Genoa CFC v Bologna FC - Serie A Photo by Valerio Pennicino/Getty Images

Before Gianluigi Donnarumma was the young Italian goalkeeper who had thousands upon thousands of people thinking happy thoughts, there was Mattia Perin. With his rock star-like hair and obvious ability to play the goalkeeper position at a high level — albeit a relatively raw skill set at the time — Perin was the latest in an already-long list of youngsters dubbed as the successor to Gigi Buffon’s legendary throne.

Maybe it was at some point during Perin’s loan spell at Pescara or his return to Genoa the next season that you pulled the trigger and brought him to Juventus in FIFA or Football Manager. He was the hot name with loads of potential and plenty of talent to grow in to.

The virtual acquisitions may soon become a real-life signing.

Juventus’ interest in the 25-year-old Perin is very much a thing of reality. Over the past week since Juve’s season finale, Genoa have made it very apparent that Perin could leave the club this summer. He could sign with Napoli, who have a brand new manager and an obvious need for a starting goalkeeper with Pepe Reina heading to Milan on a free transfer this summer. Or, he could sign with Juventus, filling a roster spot that is vacant with Buffon’s grand departure last weekend.

But why?

Why, with all the goalkeepers that Juventus could sign for relatively cheap prices that will be more than adequate backups, is Perin the choice?

And why, with Wojciech Szczesny already being anointed next season’s starter in goal by just about everybody from Max Allegri to Andrea Agnelli, would Juve go after Perin for what is almost certainly going to be an eight-figure transfer fee?

Besides the obvious statement of “Perin is good,” there might be a method to Beppe Marotta’s madness.

Think about when Marotta first took over as the main man who constructed Juventus’ roster. Who was one of the first players he signed? Marco Storari. There was obviously a reason to sign him with Buffon getting hurt at the World Cup just weeks prior, but Storari was coming off arguably the best season of his long career to date.
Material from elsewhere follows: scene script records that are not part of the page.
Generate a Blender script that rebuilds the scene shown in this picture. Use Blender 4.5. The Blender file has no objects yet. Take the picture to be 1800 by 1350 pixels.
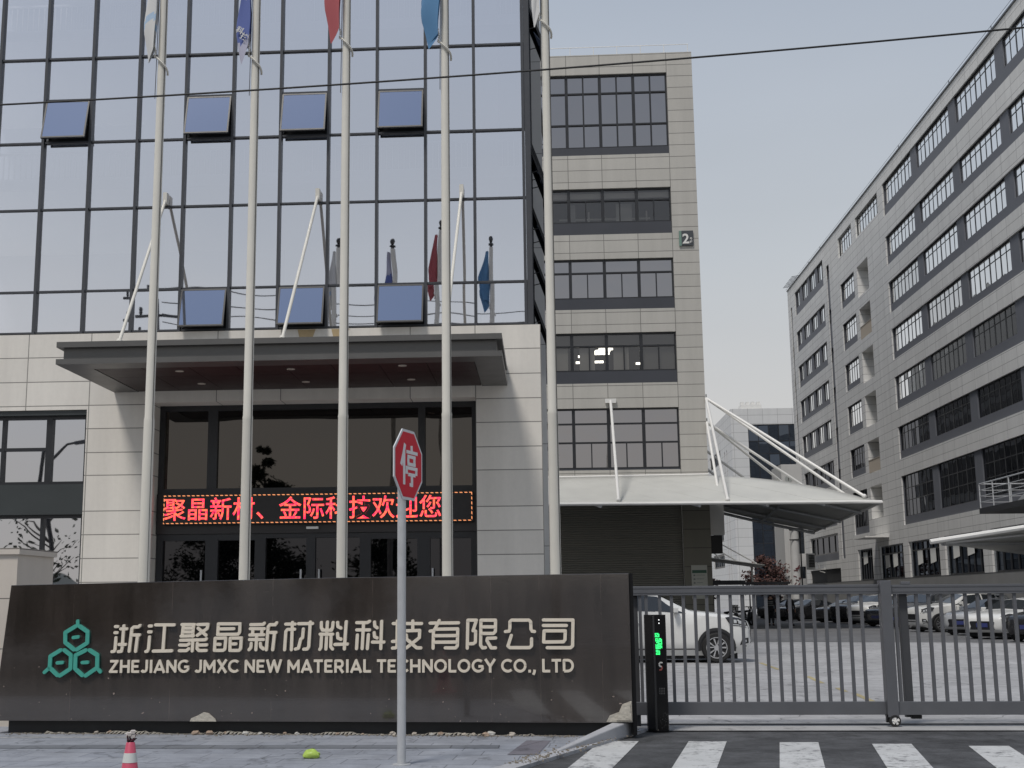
import bpy, bmesh, math, random
from mathutils import Vector, Matrix
R_ = math.radians
random.seed(7)
SC = bpy.context.scene
COL = SC.collection

# ------------------------------------------------------------------ camera
cam = bpy.data.cameras.new('camera')
cam.sensor_width = 36.0
cam.lens = 44.416
cam.shift_x = 0.04531
cam.shift_y = -0.00258
cam.clip_end = 3000
camo = bpy.data.objects.new('camera', cam)
COL.objects.link(camo)
_y, _p, _r = R_(-3.48676), R_(9.84765), R_(-.441455)
fwd = Vector((math.sin(_y)*math.cos(_p), math.cos(_y)*math.cos(_p), math.sin(_p)))
rgt = Vector((math.cos(_y), -math.sin(_y), 0))
upv = rgt.cross(fwd)
rgt2 = math.cos(_r)*rgt + math.sin(_r)*upv
up2 = -math.sin(_r)*rgt + math.cos(_r)*upv
mw = Matrix((rgt2, up2, -fwd)).transposed().to_4x4()
mw.translation = (0, 0, 1.5)
camo.matrix_world = mw
SC.camera = camo

# ------------------------------------------------------------------ world, sun, exposure
SUN_EL, SUN_AZ = 60.0, 210.0        # azimuth clockwise from +Y: behind the camera, to its left
W = bpy.data.worlds.new('World')
SC.world = W
W.use_nodes = True
nt = W.node_tree
nt.nodes.clear()
wo = nt.nodes.new('ShaderNodeOutputWorld')
bg = nt.nodes.new('ShaderNodeBackground')
bg.inputs['Strength'].default_value = 0.1
sky = nt.nodes.new('ShaderNodeTexSky')
sky.sky_type = 'NISHITA'
sky.sun_disc = False
sky.sun_elevation = R_(SUN_EL)
sky.sun_rotation = R_(SUN_AZ)
sky.air_density = 1.0
sky.dust_density = 3.0
tc = nt.nodes.new('ShaderNodeTexCoord')
sx = nt.nodes.new('ShaderNodeSeparateXYZ')
nt.links.new(tc.outputs['Generated'], sx.inputs[0])
rmp = nt.nodes.new('ShaderNodeValToRGB')     # thin overcast: warm pale horizon, grey blue overhead
cr = rmp.color_ramp
cr.elements[0].position = 0.0
cr.elements[0].color = (.67, .635, .60, 1)
cr.elements[1].position = 1.0
cr.elements[1].color = (.27, .33, .45, 1)
for pos, c in ((.12, (.64, .625, .605)), (.26, (.54, .57, .60)), (.42, (.46, .51, .585)), (.62, (.33, .40, .52))):
    e = cr.elements.new(pos)
    e.color = c + (1,)
nt.links.new(sx.outputs['Z'], rmp.inputs['Fac'])
cl = nt.nodes.new('ShaderNodeTexNoise')
cl.inputs['Scale'].default_value = 2.2
cl.inputs['Detail'].default_value = 5
cl.inputs['Roughness'].default_value = .45
cm = nt.nodes.new('ShaderNodeMapping')
cm.inputs['Scale'].default_value = (1, 1, 3.2)
nt.links.new(tc.outputs['Generated'], cm.inputs['Vector'])
nt.links.new(cm.outputs[0], cl.inputs['Vector'])
mr = nt.nodes.new('ShaderNodeMapRange')
mr.inputs['To Min'].default_value = 8.9
mr.inputs['To Max'].default_value = 11.1
nt.links.new(cl.outputs[0], mr.inputs['Value'])
vm = nt.nodes.new('ShaderNodeVectorMath')
vm.operation = 'SCALE'
nt.links.new(rmp.outputs[0], vm.inputs[0])
nt.links.new(mr.outputs[0], vm.inputs['Scale'])
mx = nt.nodes.new('ShaderNodeMix')
mx.data_type = 'RGBA'
mx.inputs['Factor'].default_value = .9
nt.links.new(sky.outputs[0], mx.inputs['A'])
nt.links.new(vm.outputs[0], mx.inputs['B'])
nt.links.new(mx.outputs['Result'], bg.inputs['Color'])
nt.links.new(bg.outputs[0], wo.inputs['Surface'])

sl = bpy.data.lights.new('sun', 'SUN')
sl.energy = 2.5
sl.angle = R_(12)
sl.color = (1, .95, .89)
so = bpy.data.objects.new('sun', sl)
COL.objects.link(so)
sdir = Vector((math.sin(R_(SUN_AZ))*math.cos(R_(SUN_EL)), math.cos(R_(SUN_AZ))*math.cos(R_(SUN_EL)), math.sin(R_(SUN_EL))))
so.rotation_euler = sdir.to_track_quat('Z', 'Y').to_euler()
so.location = (0, -20, 60)

vs = SC.view_settings
vs.view_transform = 'Standard'
vs.look = 'None'
vs.exposure = 0.0
vs.gamma = 1.0
vs.use_curve_mapping = False

# ------------------------------------------------------------------ object helpers
OFF = {}
def thing(name, label, cat, loc=(0, 0, 0), group=None, kind=None):
    o = bpy.data.objects.new(name, None)
    COL.objects.link(o)
    o.empty_display_size = .2
    o.location = loc
    OFF[o.name] = Vector(loc)
    return tag(o, label, cat, group, kind)
def tag(o, label=None, cat=None, group=None, kind=None):
    for k, v in (('label', label), ('category', cat), ('group', group), ('kind', kind)):
        if v:
            o[k] = v
    return o

class MB:
    def __init__(s):
        s.v, s.f, s.m = [], [], []
    def add(s, vs, fs, mi=0):
        n = len(s.v)
        s.v += [tuple(p) for p in vs]
        s.f += [tuple(i+n for i in f) for f in fs]
        s.m += [mi]*len(fs)
        return s
    def box(s, x0, x1, y0, y1, z0, z1, mi=0):
        return s.add([(x, y, z) for z in (z0, z1) for y in (y0, y1) for x in (x0, x1)],
                     [(0, 2, 3, 1), (4, 5, 7, 6), (0, 1, 5, 4), (2, 6, 7, 3), (0, 4, 6, 2), (1, 3, 7, 5)], mi)
    def obox(s, c, ax, ay, az, mi=0):       # centre and three half axes
        c, ax, ay, az = map(Vector, (c, ax, ay, az))
        return s.add([c+i*ax+j*ay+k*az for k in (-1, 1) for j in (-1, 1) for i in (-1, 1)],
                     [(0, 2, 3, 1), (4, 5, 7, 6), (0, 1, 5, 4), (2, 6, 7, 3), (0, 4, 6, 2), (1, 3, 7, 5)], mi)
    def quad(s, a, b, c, d, mi=0):
        return s.add([a, b, c, d], [(0, 1, 2, 3)], mi)
    def tube(s, p0, p1, r0, r1=None, n=10, mi=0, cap=True):
        p0, p1 = Vector(p0), Vector(p1)
        r1 = r0 if r1 is None else r1
        d = (p1-p0).normalized()
        a = d.orthogonal().normalized()
        b = d.cross(a)
        vs = [p+r*(math.cos(t)*a+math.sin(t)*b) for p, r in ((p0, r0), (p1, r1)) for t in [2*math.pi*i/n for i in range(n)]]
        fs = [(i, (i+1) % n, n+(i+1) % n, n+i) for i in range(n)]
        if cap:
            fs += [tuple(range(n-1, -1, -1)), tuple(range(n, 2*n))]
        return s.add(vs, fs, mi)
    def path(s, pts, r, n=8, mi=0):
        pts = [Vector(p) for p in pts]
        vs, fs = [], []
        a = None
        for i, p in enumerate(pts):
            d = (pts[min(i+1, len(pts)-1)]-pts[max(i-1, 0)]).normalized()
            a = d.orthogonal().normalized() if a is None else (a-d*a.dot(d)).normalized()
            b = d.cross(a)
            rr = r[i] if isinstance(r, (list, tuple)) else r
            vs += [p+rr*(math.cos(t)*a+math.sin(t)*b) for t in [2*math.pi*k/n for k in range(n)]]
        for i in range(len(pts)-1):
            fs += [(i*n+k, i*n+(k+1) % n, (i+1)*n+(k+1) % n, (i+1)*n+k) for k in range(n)]
        fs += [tuple(range(n-1, -1, -1)), tuple(range((len(pts)-1)*n, len(pts)*n))]
        return s.add(vs, fs, mi)
    def lathe(s, prof, c=(0, 0, 0), n=24, mi=0):
        c = Vector(c)
        vs = [c+Vector((r*math.cos(2*math.pi*k/n), r*math.sin(2*math.pi*k/n), z)) for r, z in prof for k in range(n)]
        fs = [(i*n+k, i*n+(k+1) % n, (i+1)*n+(k+1) % n, (i+1)*n+k) for i in range(len(prof)-1) for k in range(n)]
        return s.add(vs, fs, mi)
    def prism(s, pts, o, u, v, w, mi=0):     # polygon pts (a,b) in the plane o+a*u+b*v, extruded by vector w
        o, u, v, w = map(Vector, (o, u, v, w))
        n = len(pts)
        vs = [o+a*u+b*v for a, b in pts]
        vs += [p+w for p in vs]
        fs = [tuple(range(n)), tuple(range(2*n-1, n-1, -1))] + [(i, n+i, n+(i+1) % n, (i+1) % n) for i in range(n)]
        return s.add(vs, fs, mi)
    def grid(s, fn, nu, nv, mi=0):
        vs = [fn(i/nu, j/nv) for j in range(nv+1) for i in range(nu+1)]
        fs = [(j*(nu+1)+i, j*(nu+1)+i+1, (j+1)*(nu+1)+i+1, (j+1)*(nu+1)+i) for j in range(nv) for i in range(nu)]
        return s.add(vs, fs, mi)
    def sphere(s, c, r, nu=8, nv=6, mi=0, sz=1):
        c = Vector(c)
        return s.lathe([(max(1e-4, r*math.sin(math.pi*j/nv)), -r*sz*math.cos(math.pi*j/nv)) for j in range(nv+1)], c, nu, mi)
    def build(s, name, mat, parent=None, smooth=False, recalc=False, label=None, off=None, bevel=0):
        off = (OFF.get(parent.name, Vector()) if parent else Vector()) if off is None else Vector(off)
        me = bpy.data.meshes.new(name)
        me.from_pydata([tuple(Vector(p)-off) for p in s.v], [], s.f)
        for mm in (mat if isinstance(mat, (list, tuple)) else [mat]):
            me.materials.append(mm)
        for p, mi in zip(me.polygons, s.m):
            p.material_index = mi
        if recalc or bevel:
            b = bmesh.new()
            b.from_mesh(me)
            if bevel:
                bmesh.ops.remove_doubles(b, verts=b.verts, dist=1e-5)
            bmesh.ops.recalc_face_normals(b, faces=b.faces)
            if bevel:
                eds = [e for e in b.edges if len(e.link_faces) == 2 and e.calc_face_angle(0) > .6]
                bmesh.ops.bevel(b, geom=eds, offset=bevel, segments=2, affect='EDGES', profile=.5)
            b.to_mesh(me)
            b.free()
        if smooth:
            me.polygons.foreach_set('use_smooth', [True]*len(me.polygons))
            try:
                me.set_sharp_from_angle(angle=R_(smooth if smooth is not True else 40))
            except Exception:
                pass
        me.update()
        o = bpy.data.objects.new(name, me)
        COL.objects.link(o)
        OFF[o.name] = off.copy()
        if parent:
            o.parent = parent
        else:
            o.location = off
        if label:
            o['label'] = label
        return o

def copy_tree(o, parent=None):
    c = o.copy()
    COL.objects.link(c)
    OFF[c.name] = OFF.get(o.name, Vector()).copy()
    if parent:
        c.parent = parent
    for ch in list(o.children):
        if ch.name in OFF:
            copy_tree(ch, c)
    return c

# ------------------------------------------------------------------ materials
def newmat(name):
    m = bpy.data.materials.new(name)
    m.use_nodes = True
    t = m.node_tree
    return m, t, t.nodes['Principled BSDF']
def nd(t, typ, **k):
    n = t.nodes.new('ShaderNode'+typ)
    for a, b in k.items():
        setattr(n, a, b)
    return n
def mth(t, op, a, b=None, c=None):
    n = nd(t, 'Math', operation=op)
    for i, x in enumerate((a, b, c)):
        if x is None:
            continue
        if isinstance(x, (int, float)):
            n.inputs[i].default_value = x
        else:
            t.links.new(x, n.inputs[i])
    return n.outputs[0]
def noise(t, vec, scale, detail=4, rough=.55):
    n = nd(t, 'TexNoise')
    n.inputs['Scale'].default_value = scale
    n.inputs['Detail'].default_value = detail
    n.inputs['Roughness'].default_value = rough
    t.links.new(vec, n.inputs['Vector'])
    return n.outputs[0]
def scaled(t, vec, s):
    n = nd(t, 'VectorMath', operation='MULTIPLY')
    t.links.new(vec, n.inputs[0])
    n.inputs[1].default_value = s
    return n.outputs[0]
def tint(t, col, fac):                     # col * fac (socket)
    n = nd(t, 'VectorMath', operation='SCALE')
    if isinstance(col, tuple):
        n.inputs[0].default_value = col[:3]
    else:
        t.links.new(col, n.inputs[0])
    t.links.new(fac, n.inputs['Scale'])
    return n.outputs[0]
def addbump(t, b, h, strength, dist=.02):
    n = nd(t, 'Bump')
    n.inputs['Strength'].default_value = strength
    n.inputs['Distance'].default_value = dist
    t.links.new(h, n.inputs['Height'])
    t.links.new(n.outputs[0], b.inputs['Normal'])
def M(name, col, rough=.6, metal=0., nz=None, bump=None, spec=.5, emit=0, coat=0, obj=False):
    m, t, b = newmat(name)
    b.inputs['Base Color'].default_value = tuple(col)+(1,)
    b.inputs['Roughness'].default_value = rough
    b.inputs['Metallic'].default_value = metal
    b.inputs['Specular IOR Level'].default_value = spec
    b.inputs['Coat Weight'].default_value = coat
    if emit:
        b.inputs['Emission Color'].default_value = tuple(col)+(1,)
        b.inputs['Emission Strength'].default_value = emit
    pos = nd(t, 'TexCoord').outputs['Object'] if obj else nd(t, 'NewGeometry').outputs['Position']
    if nz:
        v = noise(t, pos, nz[0])
        f = mth(t, 'MULTIPLY_ADD', v, 2*nz[1], 1-nz[1])
        v2 = noise(t, pos, nz[0]*.17)
        f = mth(t, 'MULTIPLY', f, mth(t, 'MULTIPLY_ADD', v2, 1.6*nz[1], 1-.8*nz[1]))
        t.links.new(tint(t, tuple(col), f), b.inputs['Base Color'])
        t.links.new(mth(t, 'MULTIPLY_ADD', v, .2, rough-.1), b.inputs['Roughness'])
    if bump:
        addbump(t, b, noise(t, pos, bump[0]), bump[1])
    return m
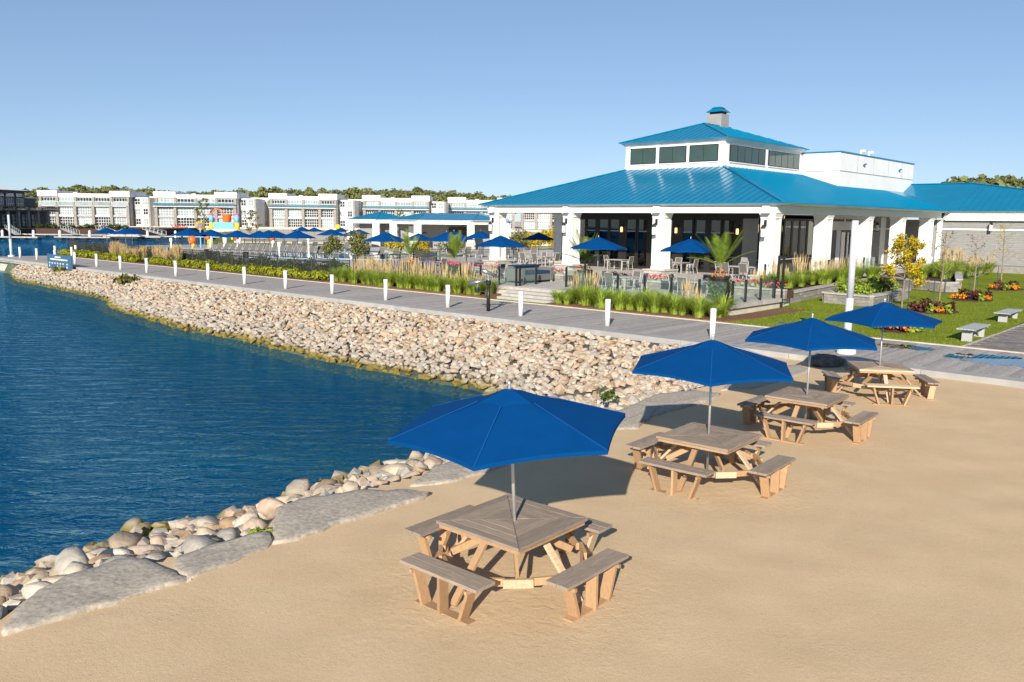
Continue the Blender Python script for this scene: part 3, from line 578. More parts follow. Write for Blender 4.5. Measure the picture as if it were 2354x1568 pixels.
# main roof
def seams(root, p0, p1, q0, q1, step, name='seam', m='roof', h=.045, w=.035):
    "standing seams from the eave line p0-p1 up to the top line q0-q1, parallel to the fall line"
    p0, p1, q0, q1 = map(Vector, (p0, p1, q0, q1)); d = (p1-p0); L = d.length; d.normalize(); n = (q0-p0).cross(d).normalized()
    if n.z < 0: n = -n
    up = n.cross(d).normalized(); up = up if up.z > 0 else -up
    H = (q0-p0).dot(up); s0 = (q0-p0).dot(d); s1 = (q1-p0).dot(d); k = step*.5
    while k < L:
        t = 1.
        if k < s0 and s0 > 0: t = k/s0
        elif k > s1: t = (L-k)/max(1e-6, L-s1)
        if t > .03:
            e = p0+d*k; MB().beam(e+n*.012, e+up*H*min(1, t)+n*.012, w, h, n).build(name, m, root)
        k += step
A0, A1, B0, T0, T1, TB0, TB1 = -44.7, -20.6, 44.6, -37.3, -29.0, 53.0, 65.4
ZT = 8.08
rf = MB(); rf.poly([(A0, B0, EV), (A1, B0, EV), (T1, TB0, ZT), (T0, TB0, ZT)])
rf.poly([(A1, B0, EV), (A1, 90, EV), (T1, 90, ZT), (T1, TB0, ZT)]); rf.poly([(A0, 74, EV), (A0, B0, EV), (T0, TB0, ZT), (T0, 74, ZT)]); rf.poly([(T0, TB1, ZT), (T1, TB1, ZT), (T1, 90, ZT), (T0, 90, ZT)])
ROOF = rf.build('roof', 'roof', HB)
seams(ROOF, (A0, B0, EV), (A1, B0, EV), (T0, TB0, ZT), (T1, TB0, ZT), .52)
seams(ROOF, (A1, B0, EV), (A1, 76.5, EV), (T1, TB0, ZT), (T1, 76.5, ZT), .62)
seams(ROOF, (A0, 66, EV), (A0, B0, EV), (T0, 66, ZT), (T0, TB0, ZT), .62)
for nm, p, q in [('hip_cap', (A1, B0, EV+.02), (T1, TB0, ZT+.03)), ('hip_cap', (A0, B0, EV+.02), (T0, TB0, ZT+.03))]: MB().beam(p, q, .26, .05).build(nm, 'roof', ROOF)
MB().beam((A0-.03, B0-.03, EV-.02), (A1+.03, B0-.03, EV-.02), .05, .09).build('gutter', 'roof', ROOF); MB().beam((A1+.03, B0+.03, EV-.02), (A1+.03, 76.3, EV-.02), .05, .09).build('gutter', 'roof', ROOF); MB().beam((A0-.03, B0+.03, EV-.02), (A0-.03, 70, EV-.02), .05, .09).build('gutter', 'roof', ROOF)
# clerestory tower
CT = MB().box(T0, T1, TB0, TB1, 7.6, 9.88).build('clerestory', 'white', HB)
MB().box(T0-.06, T1+.06, TB0-.06, TB1+.06, 8.06, 8.26).build('trim', 'white', CT); MB().prism([(T0-.05, TB0-.05), (T1+.05, TB0-.05), (T1+.05, TB1+.05), (T0-.05, TB1+.05)], 9.78, 10.03, [(T0-.36, TB0-.36), (T1+.36, TB0-.36), (T1+.36, TB1+.36), (T0-.36, TB1+.36)]).build('cornice', 'white', CT)
for x in (T0+.16, -34.47, -31.92, T1-.16): MB().box(x-.16 if x in (T0+.16, T1-.16) else x-.14, x+.14 if x not in (T0+.16, T1-.16) else x+.16, TB0-.035, TB0, 8.27, 9.77).build('pilaster', 'white', CT)
for x0, x1 in [(-36.83, -34.66), (-34.28, -32.08), (-31.75, -29.55)]:
    w = MB().box(x0-.05, x1+.05, TB0-.05, TB0-.01, 8.43, 9.62).build('window', 'dark', CT)
    for k in range(2): l = (x1-x0)/2; MB().box(x0+k*l+.02, x0+(k+1)*l-.02, TB0-.062, TB0-.052, 8.49, 9.56).build('pane', 'pane_cler', w)
    MB().box(x0-.1, x1+.1, TB0-.1, TB0-.004, 8.36, 8.42).build('sill', 'white', w)
for y0, y1 in [(53.65, 59.0), (59.6, 64.95)]:
    w = MB().box(T1+.01, T1+.05, y0-.05, y1+.05, 8.43, 9.60).build('window', 'dark', CT)
    for k in range(5): l = (y1-y0)/5; MB().box(T1+.052, T1+.062, y0+k*l+.05, y0+(k+1)*l-.05, 8.49, 9.54).build('pane', 'pane_cler', w)
    MB().box(T1+.004, T1+.1, y0-.1, y1+.1, 8.36, 8.42).build('sill', 'white', w)
U0, U1, V0, V1, ZU, ZR = T0-.42, T1+.42, TB0-.42, TB1+.42, 10.05, 11.62
am = (U0+U1)/2; UR = MB(); R0, R1 = (am, V0+4.57, ZR), (am, V1-4.57, ZR)
UR.poly([(U0, V0, ZU), (U1, V0, ZU), R0]); UR.poly([(U1, V0, ZU), (U1, V1, ZU), R1, R0]); UR.poly([(U1, V1, ZU), (U0, V1, ZU), R1]); UR.poly([(U0, V1, ZU), (U0, V0, ZU), R0, R1])
UR = UR.build('tower_roof', 'roof', HB)
seams(UR, (U0, V0, ZU), (U1, V0, ZU), R0, R0, .52); seams(UR, (U1, V0, ZU), (U1, V1, ZU), R0, R1, .62)
MB().beam((U1, V0, ZU+.02), (*R0[:2], ZR+.03), .2, .05).build('hip_cap', 'roof', UR); MB().beam((U0, V0, ZU+.02), (*R0[:2], ZR+.03), .2, .05).build('hip_cap', 'roof', UR); MB().beam((*R0[:2], ZR+.02), (*R1[:2], ZR+.02), .2, .05).build('ridge_cap', 'roof', UR)
MB().beam((U0, V0-.02, ZU-.02), (U1, V0-.02, ZU-.02), .04, .06).build('gutter', 'roof', UR); MB().beam((U1+.02, V0, ZU-.02), (U1+.02, V1, ZU-.02), .04, .06).build('gutter', 'roof', UR)
ch = MB().box(-34.2, -32.95, 59.4, 60.6, 11.2, 12.55).build('chimney', 'siding', HB)
MB().box(-34.05, -33.1, 59.55, 60.45, 12.55, 12.72).build('vent', 'dark', ch)
MB().prism([(-34.3, 59.3), (-32.85, 59.3), (-32.85, 60.7), (-34.3, 60.7)], 12.72, 13.02, [(-33.95, 59.65), (-33.2, 59.65), (-33.2, 60.35), (-33.95, 60.35)]).prism([(-34.0, 59.6), (-33.15, 59.6), (-33.15, 60.4), (-34.0, 60.4)], 13.02, 13.14, [(-33.85, 59.75), (-33.3, 59.75), (-33.3, 60.25), (-33.85, 60.25)]).build('cap', 'roof', ch)
# white roof enclosure with its blue coping
bx = MB().box(-36.5, -26.0, 65.75, 83.3, 6.9, 9.72).build('roof_enclosure', 'condo_white', HB)
MB().box(-36.56, -25.94, 65.69, 83.36, 9.722, 9.82).build('coping', 'roof', bx)
MB().box(-25.998, -25.975, 65.74, 83.28, 8.28, 8.33).build('joint', 'siding', bx); MB().box(-29.4, -26.05, 65.72, 65.748, 8.28, 8.33).build('joint', 'siding', bx)
for y in (69.4, 73, 76.6, 80.1): MB().box(-25.997, -25.985, y-.015, y+.015, 8.34, 9.71).build('joint', 'siding', bx)
for y in (70.6, 79.2): MB().box(-26.0, -25.8, y-.05, y+.05, 8.95, 9.02).box(-25.86, -25.75, y-.18, y+.18, 9.02, 9.1).build('floodlight', 'roof', bx)
for y in (75.3, 77.2): MB().cyl((-28, y, 9.7), (-28, y, 10.5), .11).cyl((-28, y, 10.5), (-27.6, y, 10.5), .13).build('vent_pipe', 'white', bx)
MB().box(-33, -30.6, 66.1, 68.2, 9.7, 10.05).build('roof_unit', 'condo_grey', bx)
# right wing
wr = MB(); WA0, WA1, WB0, WR = -20.6, -4, 76.3, 83.0; ZW = 7.9
wr.poly([(WA0-8, WB0, EV), (WA1, WB0, EV), (WA1-11.5, WR, ZW), (WA0-8, WR, ZW)]); wr.poly([(WA1, WB0, EV), (WA1, 89.7, EV), (WA1-11.5, WR, ZW)]); wr.poly([(WA1, 89.7, EV), (WA0-8, 89.7, EV), (WA0-8, WR, ZW), (WA1-11.5, WR, ZW)])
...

Two years ago, as Storari moved to Cagliari to try and help the club get back into Serie A, Marotta brought in Neto on a free transfer from Fiorentina.

And then, last summer, as Neto headed to Valencia to seek more playing time, Wojciech Szczesny arrived with the assumed caveat that he would be the starter once Buffon stepped aside.

What do all three of these guys have in common?

They might have been the No. 2 goalkeeper on Juventus’ depth chart, but they were still considered amongst the best goalkeepers in Serie A at the time.

I think we can say the same about Perin, who has bounced back from two serious knee injuries over the last two years to start to resemble the promising youngster many thought he was.

It’s nothing against Carlo Pinsoglio. He seems like a very nice fellow and the jovial kind of guy that every team needs to create a healthy locker room dynamic on a day-to-day basis. But when you take into account that somebody with all of one Serie A appearance to their name suddenly one Szczesny injury away from being Juve’s starter in goal, I get it.

Perin hasn’t scoffed at the fact that his potential playing time will take a dip when the inevitable seems to happen and he signs with Juventus in the not-so-distant future. He has welcomed the given competition that comes with being on the same team as Szczesny, seems perfectly fine with the fact that playing time won’t be a given.

And if that continues to be the case, then it’s all good. Because, for that rumored €15 million pricetag that has reportedly been agreed upon, getting somebody of Perin’s quality is a deal that makes sense for both present and future.

If Marotta wants a strong competition between two very good players in goal, then that’s most certainly his prerogative. As interesting as it will be to see how the whole situation plays out three, four or five months into the 2018-19 season, it’s nice to know that Juventus, even without Buffon, will still stake claim to the fact that they have two of the best goalkeepers Serie A has to offer.

Plus, that hair. That beautiful, beautiful hair.